Palestinian President Mahmoud Abbas issued a decree announcing presidential elections next year and general elections on November 1.
Elections are scheduled to take place in November for the Palestinian National Council – the parliament of the Palestine Liberation Organisation, representing all Palestinians inside the occupied territories and abroad. It has more than 700 members, intended to reflect the support of different political factions, although Mr Abbas's Fatah is the dominant party. The votes will run in conjunction with the Legislative Council (PLC) elections.
The decree has also made significant changes concerning the participation of women and the minimum age of candidates.
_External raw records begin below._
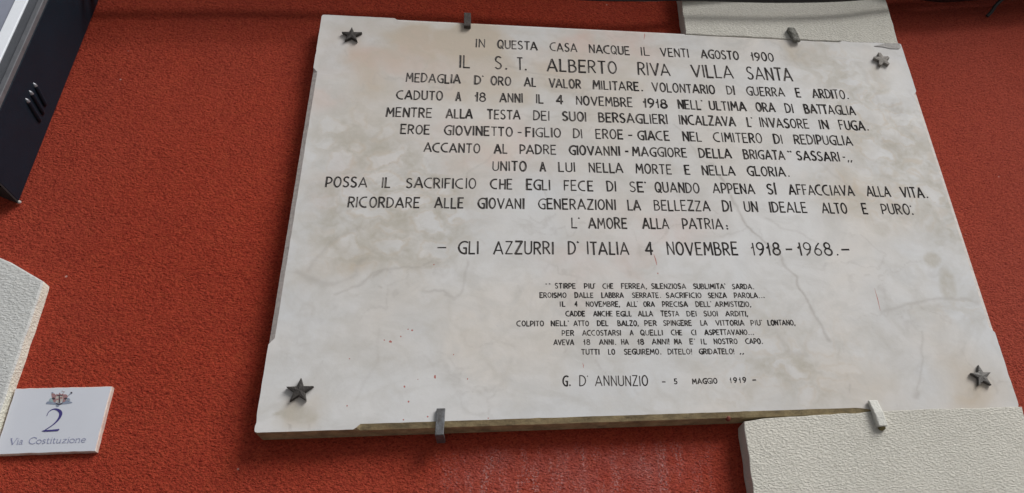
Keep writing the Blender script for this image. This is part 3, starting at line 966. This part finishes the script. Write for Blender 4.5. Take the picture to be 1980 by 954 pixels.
# faint stepped breccia everywhere
grey = np.maximum(grey, np.clip((rid - 0.90) * 5, 0, 1) * 0.14)
grey = np.maximum(grey, 0.30 * (matrix * .7 + matrix2 * .3) * np.clip((fbm(vx * 5, vz * 5, 811) - 0.42) * 4, 0, 1))
rimb = np.exp(-((wb - wa - 0.30) / 0.07) ** 2)
beige = np.zeros(len(vx))
for b_ in [(580, 800, 18, 34, .5), (682, 100, 16, 26, .35), (1700, 145, 16, 26, .35), (1895, 765, 16, 26, .3), (885, 70, 45, 22, .6), (905, 90, 20, 30, .4), (1535, 105, 20, 26, .5), (1000, 150, 300, 80, .35), (800, 250, 200, 120, .3), (1300, 300, 300, 120, .22), (1750, 700, 200, 120, .2), (750, 650, 200, 120, .12), (1300, 650, 250, 150, .15), (760, 70, 160, 40, .55), (900, 70, 120, 30, .6), (960, 115, 120, 40, .3), (1150, 130, 150, 60, .3), (690, 150, 60, 60, .25), (600, 540, 70, 60, .30), (1720, 270, 90, 50, .35), (1700, 400, 80, 40, .35), (1640, 350, 40, 40, .3),
           (1560, 750, 140, 40, .25), (570, 790, 40, 40, .3), (660, 520, 60, 25, .5), (1890, 770, 80, 20, .4), (1530, 90, 90, 30, .3), (1860, 740, 30, 60, .35)]:
    beige = beige + blob(*b_)
beige = np.clip(beige * (0.15 + 1.5 * np.clip(fbm(wx * 12, wz * 12, 501) * 1.6 - 0.35, 0, 1)) + 0.55 * rimb * np.clip(grey_zone, 0, 1), 0, 1)
pink = np.zeros(len(vx))
for b_ in [(1130, 80, 100, 40, .4), (1240, 80, 60, 30, .35), (1140, 520, 90, 60, .25), (1290, 430, 90, 40, .3), (820, 130, 100, 50, .3), (700, 100, 60, 50, .3), (900, 300, 120, 60, .25), (620, 180, 30, 30, .45), (660, 360, 40, 40, .3), (1250, 510, 40, 40, .3), (980, 280, 80, 40, .2)]:
    pink = pink + blob(*b_)
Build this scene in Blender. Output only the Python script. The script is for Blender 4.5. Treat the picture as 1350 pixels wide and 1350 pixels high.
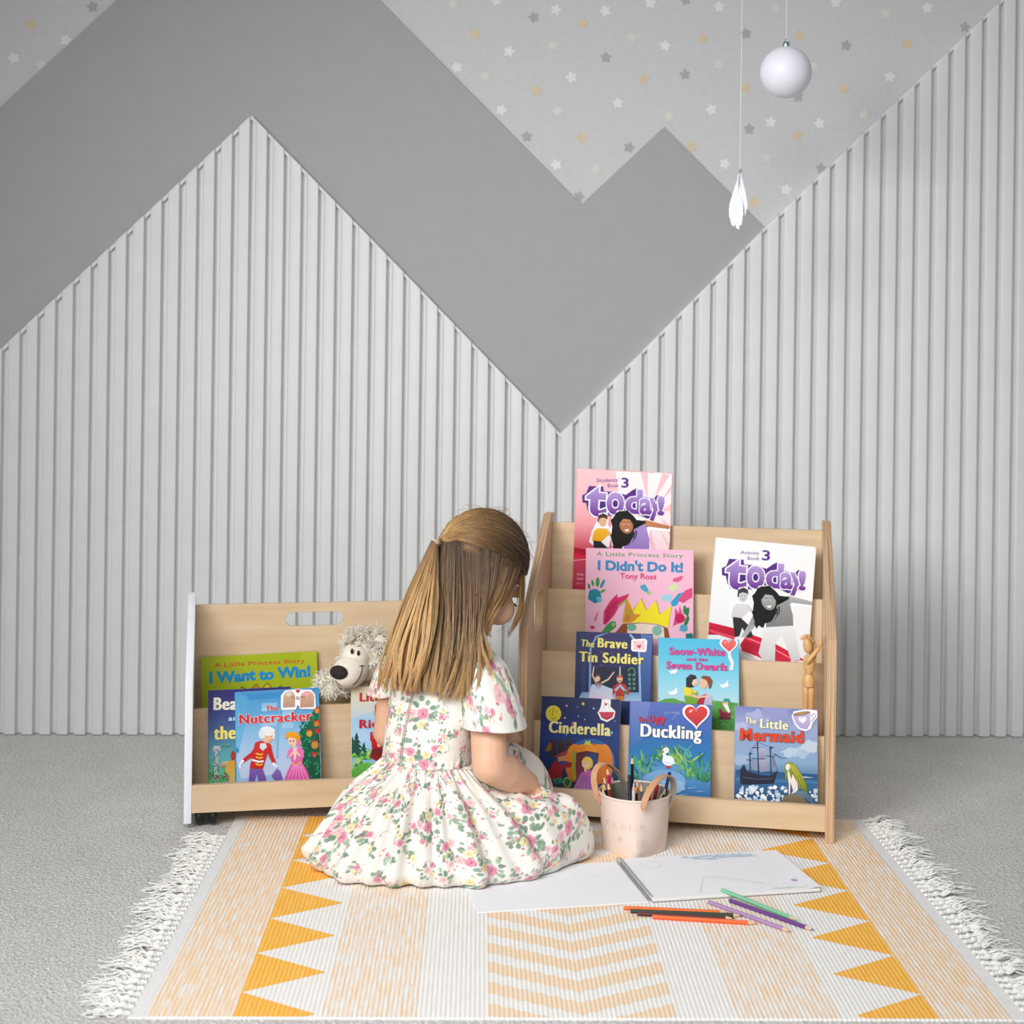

At least one in three people on an electoral list must be a woman – and candidates as young as 23, down from 28, can now participate in PLC elections. The PLC would be staging elections for the first time in 20 years. The law also increases the number of seats in the PLC from 132 to 200.
In February, the President ordered a new interim constitution for Palestine covering matters about national identity, civil rights and elections. Palestine has only a Basic Law to outline the relationship between the government and its people, which was last amended in 2005.
Presidential and legislative elections were scheduled for 2021, but Mr Abbas cancelled them, citing Israel's refusal to allow Palestinians in occupied East Jerusalem to take part as the reason. Experts said he was taking the easy way out after opinion polls showed that a candidate list led by imprisoned Palestinian activist Marwan Barghouti would win the legislative elections.
The Palestinian Authority has been under increasing pressure to reform, both from its citizens and internationally, as more countries formally recognise the Palestinian state. Canada, the UK, France and Australia were among those to do so last year, resulting in more than 80 per cent among UN member states.
Conversations about reform took centre stage at the UN General Assembly last year, when the Global Alliance for the Implementation of the Two-State Solution was announced. Part of the alliance's aims is to help the Palestinian Authority make reforms.
There, Mr Abbas made promises that this year will be the year of elections – and that the Palestinian government will become more democratic.
Last year, he appointed a potential successor, Hussein Al Sheikh and a Prime Minister, Mohammad Mustafa, in 2024. But corruption is a long-standing problem in the ruling PA.
The election could push rivals Hamas and Fatah to hold substantive conversations, which have largely remained symbolic in recent years.
Hamas has lost its political grip over Gaza, particularly with the formation of a US-backed interim technical committee, which does not involve the armed group that has ruled Gaza for the past decade.